Abstract
Multiple wire-sonde observations (Fig. 1) were conducted in the urban area of Hiroshima City (Photo 1) on fine days in July of 1999 and 1991. In the present paper, vertical structure of wind velocity and urban heat island are documented, and the formative process of a daytime urban “heat dome” is discussed on the basis of observation data. Special attention has been paid to the discrimination between the urban canopy layer and urban boundary layer from the point of view of a vertical wind profile, and on the behavior of the heat island in both layers.
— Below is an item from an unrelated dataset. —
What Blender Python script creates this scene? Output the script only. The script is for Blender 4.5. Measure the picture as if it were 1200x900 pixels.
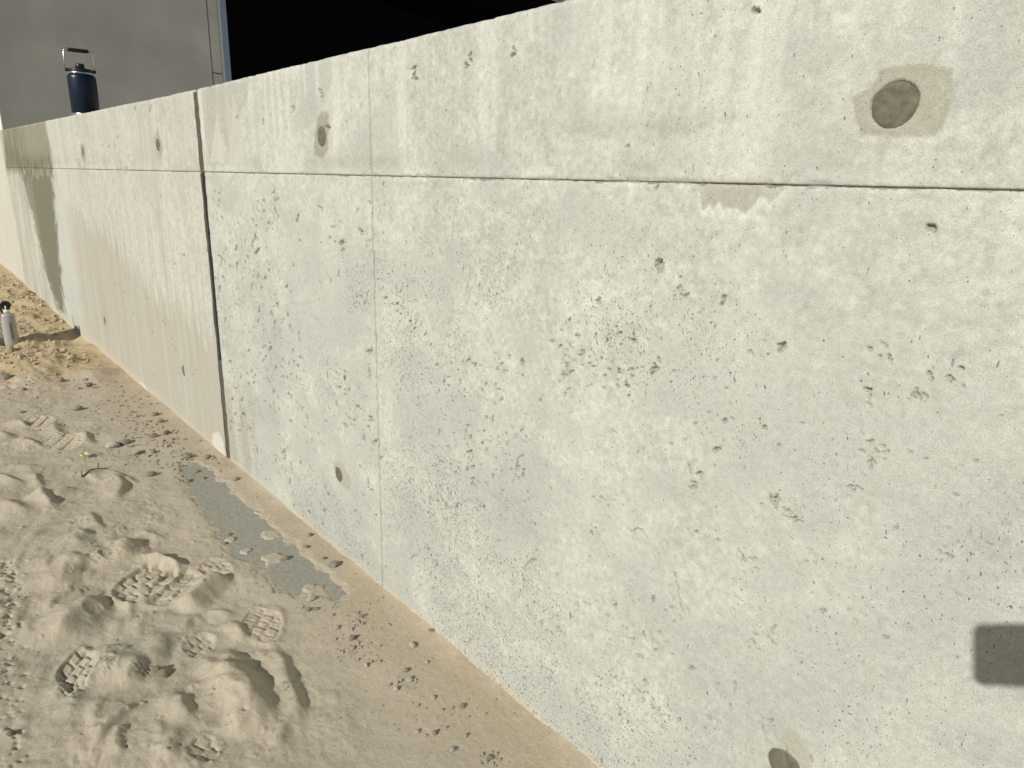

Average wind velocity profiles during the daytime along a through-urban section (DJM-HRU-NBR-HKS-GON), which is parallel to the direction of the prevailing sea breeze, were evaluated from wind data up to 50m (Fig. 2). A logarithmic low was applied to these wind profiles to detect the transformation of vertical wind velocity distribution in the urban area from the regression coefficients of estimated equations. Regression of wind profile to the logarithmic equation was carried out by the least square method above and below the height at which inclination of wind velocity profile varies (Fig, 3).
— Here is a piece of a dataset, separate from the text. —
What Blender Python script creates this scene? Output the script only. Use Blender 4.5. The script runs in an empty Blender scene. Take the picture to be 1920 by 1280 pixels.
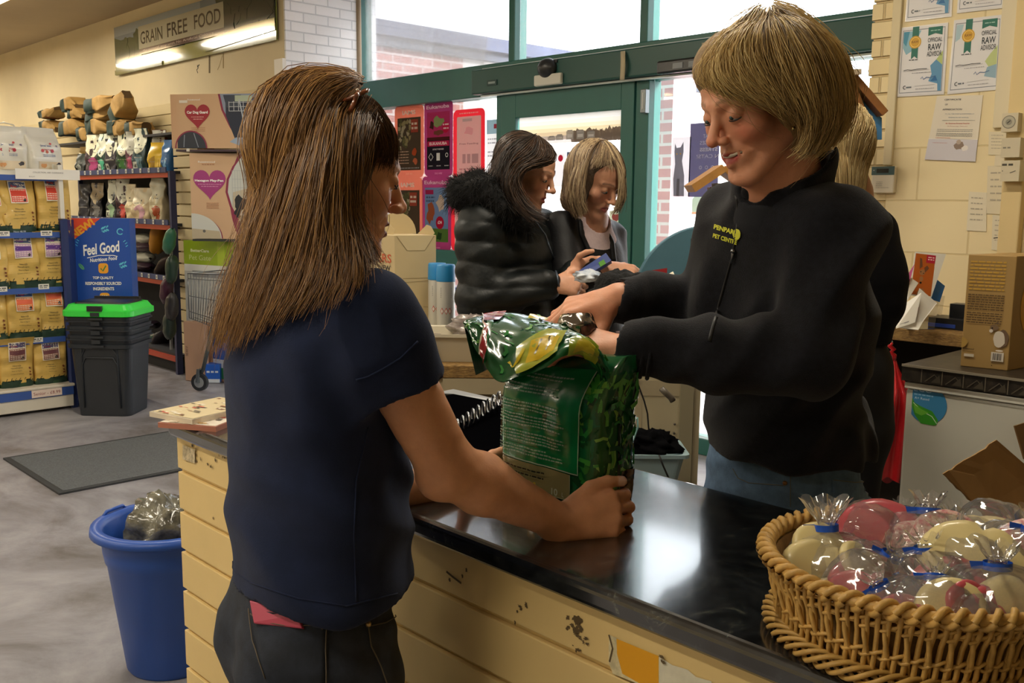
import bpy, bmesh, math, random
import numpy as np
from math import sin, cos, pi, radians, sqrt, atan2, atan, tan
from mathutils import Vector, Matrix, noise as mnoise
random.seed(7); RNG = np.random.default_rng(5)
SC = bpy.context.scene; COL = SC.collection

# ---------------------------------------------------------------- camera
FPX = 1800.; CAMH = 1.48; TH = radians(46.3); PIT = atan(260/1800.); ROL = radians(.56)
def _rz(a): return np.array([[cos(a),-sin(a),0],[sin(a),cos(a),0],[0,0,1.]])
def _rx(a): return np.array([[1.,0,0],[0,cos(a),-sin(a)],[0,sin(a),cos(a)]])
RC = _rx(pi/2-PIT) @ _rz(ROL)
RW = _rz(TH)
cd = bpy.data.cameras.new('camera'); cam = bpy.data.objects.new('camera', cd); COL.objects.link(cam)
cd.sensor_width = 36; cd.lens = 36*FPX/1920; cd.clip_start = .05; cd.clip_end = 200
cam.matrix_world = Matrix.Translation((0,0,CAMH)) @ Matrix((RW @ RC).tolist()).to_4x4()
SC.camera = cam
def ray(x, y): return RC @ np.array([(x-960)/FPX, (640-y)/FPX, -1.])
def J(x, y, Z):
    "plan point (x right, y forward, z up) of picture point x, y at distance Z"
    d = ray(x, y); return d*(Z/d[1]) + np.array([0,0,CAMH])
def Wd(p): return RW @ np.asarray(p, float)
def at(x, y, Z): return Wd(J(x, y, Z))
def onY(x, y, Y): d = RW @ ray(x, y); return d*(Y/d[1]) + np.array([0,0,CAMH])
def onX(x, y, X): d = RW @ ray(x, y); return d*(X/d[0]) + np.array([0,0,CAMH])
def onZ(x, y, z): d = RW @ ray(x, y); return d*((z-CAMH)/d[2]) + np.array([0,0,CAMH])

# ---------------------------------------------------------------- world, view
SC.view_settings.view_transform = 'Standard'; SC.view_settings.look = 'None'
SC.view_settings.exposure = 0.15; SC.view_settings.gamma = 1.0; SC.view_settings.use_curve_mapping = False
wd = bpy.data.worlds.new('sky'); SC.world = wd; wd.use_nodes = True
bg = wd.node_tree.nodes['Background']; bg.inputs[0].default_value = (.92,.94,1.0,1); bg.inputs[1].default_value = 5.5
def area(name, loc, rot, sx, sy, power, col, portal=False):
    l = bpy.data.lights.new(name, 'AREA'); l.shape = 'RECTANGLE'; l.size = sx; l.size_y = sy; l.energy = power; l.color = col
    if portal: l.cycles.is_portal = True
    o = bpy.data.objects.new(name, l); COL.objects.link(o); o.location = loc; o.rotation_euler = rot; return o
sl_ = bpy.data.lights.new('sun', 'SUN'); sl_.energy = 10.0; sl_.angle = radians(12); sl_.color = (1,.97,.95)
so_ = bpy.data.objects.new('sun', sl_); COL.objects.link(so_); so_.rotation_euler = Vector((-.78,-.32,-.34)).to_track_quat('-Z','Y').to_euler(); so_.location = (6, 9, 6)
CEIL = 3.29; WIN = 4.7; BACK = 4.0; RIGHT = 4.0
LAMPS = [(-14.3,2.8),(-11.9,2.8),(-9.5,2.8),(-4.8,2.1),(-1.6,2.1)] + [(x, y) for y in (-.7, -3.2) for x in (-13.2, -10.4, -7.6, -4.4, -1.6)]
for i, (x, y) in enumerate(LAMPS):
    area('tube_light', (x, y, CEIL-.13), (0,0,0), 1.5, .16, 33, (1,.91,.75))
area('window_portal', (-4.2, WIN+.12, 1.7), (radians(-90),0,0), 4.8, 3.1, 1, (1,1,1), True)

# ---------------------------------------------------------------- materials
def lin(h):
    h = h.lstrip('#'); c = [int(h[i:i+2],16)/255 for i in (0,2,4)]
    return [(v/12.92 if v <= .04045 else ((v+.055)/1.055)**2.4) for v in c]
_mc = {}
def P(hexc, r=.6, vs=0., sc=8., bp=0., bs=None, metal=0., coat=0., sheen=0., alpha=1., emit=0., sss=0., stretch=None, c2=None, dist=0., att=None, spec=.5, det=4.):
    key = (hexc, r, vs, sc, bp, bs, metal, coat, sheen, alpha, emit, sss, stretch, c2, dist, att, spec, det)
    if key in _mc: return _mc[key]
    m = bpy.data.materials.new('mat_%d' % len(_mc)); m.use_nodes = True; nt = m.node_tree; b = nt.nodes['Principled BSDF']
    c = lin(hexc); I = b.inputs
    I['Base Color'].default_value = (*c,1); I['Roughness'].default_value = r; I['Metallic'].default_value = metal
    I['Specular IOR Level'].default_value = spec
    if coat: I['Coat Weight'].default_value = coat; I['Coat Roughness'].default_value = .08
    if sheen: I['Sheen Weight'].default_value = sheen; I['Sheen Roughness'].default_value = .5
    if alpha < 1: I['Alpha'].default_value = alpha
    if sss:
        I['Subsurface Weight'].default_value = sss; I['Subsurface Radius'].default_value = (.012,.005,.003); I['Subsurface Scale'].default_value = .6
    if emit: I['Emission Color'].default_value = (*c,1); I['Emission Strength'].default_value = emit
    if vs or bp:
        tc = nt.nodes.new('ShaderNodeTexCoord'); mp = nt.nodes.new('ShaderNodeMapping')
        if stretch: mp.inputs['Scale'].default_value = stretch
        nt.links.new(tc.outputs['Object'], mp.inputs[0])
    src = None
    if att:
        a = nt.nodes.new('ShaderNodeAttribute'); a.attribute_name = att; src = a.outputs['Color']; nt.links.new(src, I['Base Color'])
    if vs:
        n = nt.nodes.new('ShaderNodeTexNoise'); n.inputs['Scale'].default_value = sc; n.inputs['Detail'].default_value = det; n.inputs['Roughness'].default_value = .6
        n.inputs['Distortion'].default_value = dist
        nt.links.new(mp.outputs[0], n.inputs[0])
        mx = nt.nodes.new('ShaderNodeMix'); mx.data_type = 'RGBA'
        rmp = nt.nodes.new('ShaderNodeMapRange'); rmp.inputs[1].default_value = .32; rmp.inputs[2].default_value = .68
        nt.links.new(n.outputs[0], rmp.inputs[0]); nt.links.new(rmp.outputs[0], mx.inputs[0])
        if c2: d = lin(c2); A = c; B = d
        else: A = [v*(1-vs) for v in c]; B = [min(1, v*(1+vs)) for v in c]
        if src is not None:
            mx.blend_type = 'MULTIPLY'; mx.inputs[0].default_value = 1
            for l in list(mx.inputs[0].links): nt.links.remove(l)
            m2 = nt.nodes.new('ShaderNodeMapRange'); m2.inputs[3].default_value = 1-vs; m2.inputs[4].default_value = 1+vs
            nt.links.new(rmp.outputs[0], m2.inputs[0]); nt.links.new(src, mx.inputs[6]); nt.links.new(m2.outputs[0], mx.inputs[7])
        else:
            mx.inputs[6].default_value = (*A,1); mx.inputs[7].default_value = (*B,1)
        nt.links.new(mx.outputs[2], I['Base Color'])
    if bp:
        n2 = nt.nodes.new('ShaderNodeTexNoise'); n2.inputs['Scale'].default_value = bs or sc*4; n2.inputs['Detail'].default_value = 3
        nt.links.new(mp.outputs[0], n2.inputs[0]); bu = nt.nodes.new('ShaderNodeBump'); bu.inputs['Strength'].default_value = bp; bu.inputs['Distance'].default_value = .01
        nt.links.new(n2.outputs[0], bu.inputs['Height']); nt.links.new(bu.outputs[0], I['Normal'])
    _mc[key] = m; return m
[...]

Wind velocity profiles of the upper and lower parts are regarded as that of the lower urban boundary layer and urban canopy layer, respectively (Fig. 4). The height of zero-plain displacement of upper profile (lower urban boundary layer) or the intersection of upper and lower profiles is considered to be a dividing height between urban boundary layer and urban canopy layer. The height of the urban canopy layer indicates that its maximum is in or slightly leeward of the urban core (NBR or HKS) and is approximately 0.7-0.8 times as high as that of typical buildings in the urban area (Fig. 5-a). The momentum of the intruded sea breeze is consumed by the friction against the roughness on the top of the urban canopy layer (Figs. 5-b, c), which could cause a decrease in wind velocity in the lower urban boundary layer and hence a readjustment of the vertical wind profile above the urban area.
Vertical sections of temperature distribution up to 80m along the through-urban section (DJM-HRU-NCR-GON) and the along-river section (DJM-SMY-MTM-GON) are shown in Figs. 6-a, b. During the nighttime, when a weak land breeze blows, a vertically isothermal condition is observed along both sections, and it is slightly warmer in the coastal area than in the inland area. In contrast, during the daytime (sea breeze duration) in the through-urban section, the air temperature at NBR is higher than that at comparable heights at other sites, and the isothermal lines are raised in the central urban area like a dome. The urban heat dome is most intensified between noon and 4 p. m. (Fig. 8), In the along-river section, however, warm air is observed only in the near surface level on the leeward side of the urban area. Decrease of wind velocity in the urban canopy layer (Fig. 7) should contribute to the appearance of a daytime urban heat dome. The temperature difference between NBR and its windward site HRU is larger above 15-20m than near surface level in the early afternoon (Fig. 10). This fact indicates that the daytime thermal effect of the urban area appears more clearly above the urban canopy layer than in the layer. Moreover, diurnal variation of heat island intensity in the lower urban boundary layer differs from that in the urban canopy layer (Fig. 9). Thus, it should be noted that the development of heat islands in the urban canopy layer and the lower urban boundary layer is controlled by varying factors.
During the daytime, the urban air mass is heated by surfaces whose surface temperature is much higher than the air temperature as a result of absorption of solar radiation. Rooftop surfaces are an elevated heat source which is peculiar to urban areas, and become particularly high temperature compared to other urban surfaces (Fig. 11-a).